Risser (1997) observa que, na tradição oral grega, desde os dias de Homero, "dizer uma palavra é respirar, proferi-la para ser ouvida quando os ouvidos da pessoa a respiram. Mas a palavra é em si respiração, isto é, o ser da vida, é de espírito, mente, inteligência" (p. I76). Ele continua: "Para Homero, palavra (ëpos) não significa apenas palavra, aquilo que poderia possivelmente ter margem, mas inclui os significados 'fala', 'conto', ‘canção’ ou poesia 'épica' como um todo" (p. I77). É mais ou menos isso que Gadamer quer dizer quando propõe que urna palavra sempre se refere a uma realidade maior e múltipla.

Para Gadamer ( I 995), a voz é a palavra interior. Nesse ponto, a compreensão só pode ser possível quando emerge a voz interior. A voz interior tem o caráter de um evento. "Isto é a palavra que diz algo além de suas partes gramaticais. É a palavra que ocorre na escrita quando é lida a palavra. É a palavra da respiração que é ouvida pelo ouvido interno" (Risser 1997, p. 176).

A voz ocorre quando a palavra acha seu lugar. Na hermenêutica, a palavra assume seu lugar na investigação dialógica. O fato de a palavra ser da respiração significa que um elemento de continuidade é inevitável em toda a nossa fala. A voz garante que a palavra jamais seja única, pois sempre se refere a uma unidade múltipla. A voz persiste tanto na escrita quanto na fala. Risser (ideM) salienta que, quando Gadamer diz que é necessário separar o significado da palavra de seu sentido gramatical, "ele está se opondo à remoção da voz da escrita. Para Gadamer a situação comunicativa demanda que a gramatologia não exclua a voz" (p. 179).

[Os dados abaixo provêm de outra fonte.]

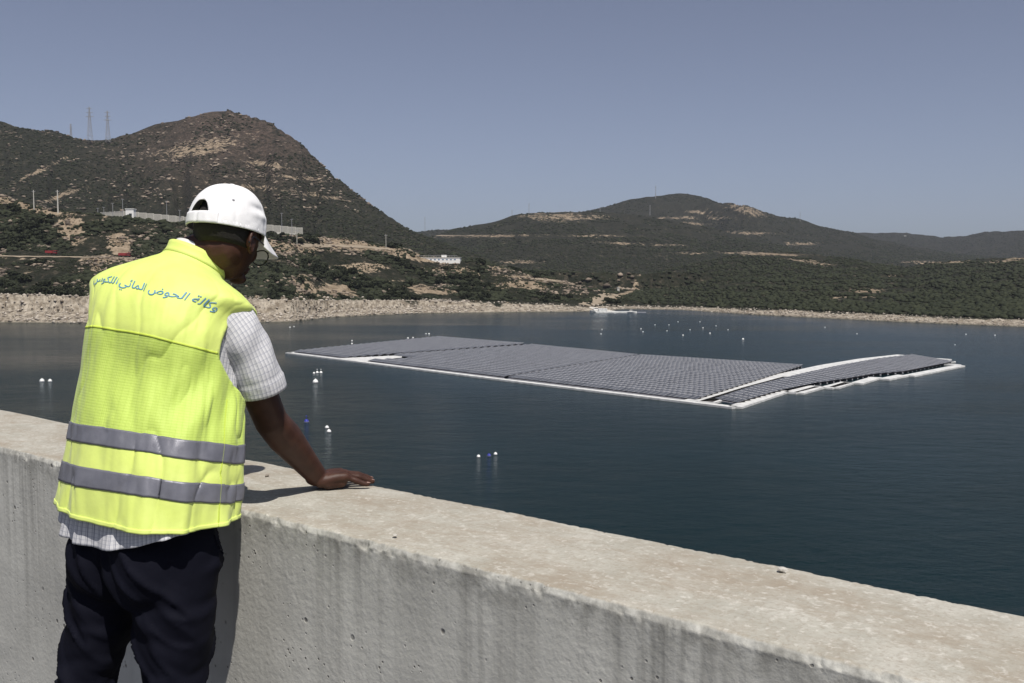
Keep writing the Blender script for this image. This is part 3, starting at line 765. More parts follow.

Derrida (1989) acredita que, nessa tentativa de compreender o estranho — outras culturas, mundos da vida ou a Natureza —, a diferença será assimilada e absorvida pelo ato da compreensão. Mas não é isso que acontece, pois, como enfatiza Gadamer (1995), a hermenêutica luta para se reconhecer no Outro "e encontrar um lar no estrangeiro - é este o movimento básico do espírito cujo ser consiste nesta volta para si mesmo a partir da outridade" (p. 14). Acredito que esse princípio é mais do que suficiente para nos guiar em nossa relação com a Natureza. Em nosso encontro com a outridade da Natureza, estaríamos voltando para nós mesmos como indivíduos modificados, com a disposição de repensar as preconcepções norteadoras de um modo objetificante e antropocêntrico de ser.

Concluindo, poderíamos, portanto, argumentar que Derrida simplesmente não compreendeu a hermenêutica filosófica, pois esta não constitui qualquer tentativa de controle da Natureza. Em vez disso, possibilita que falemos em termos que revelem uma cognição da outridade da Natureza, a outridade do Outro e da diferença.

Trecho do meu livro Em busca da Dimensão Ética da Educação Ambiental.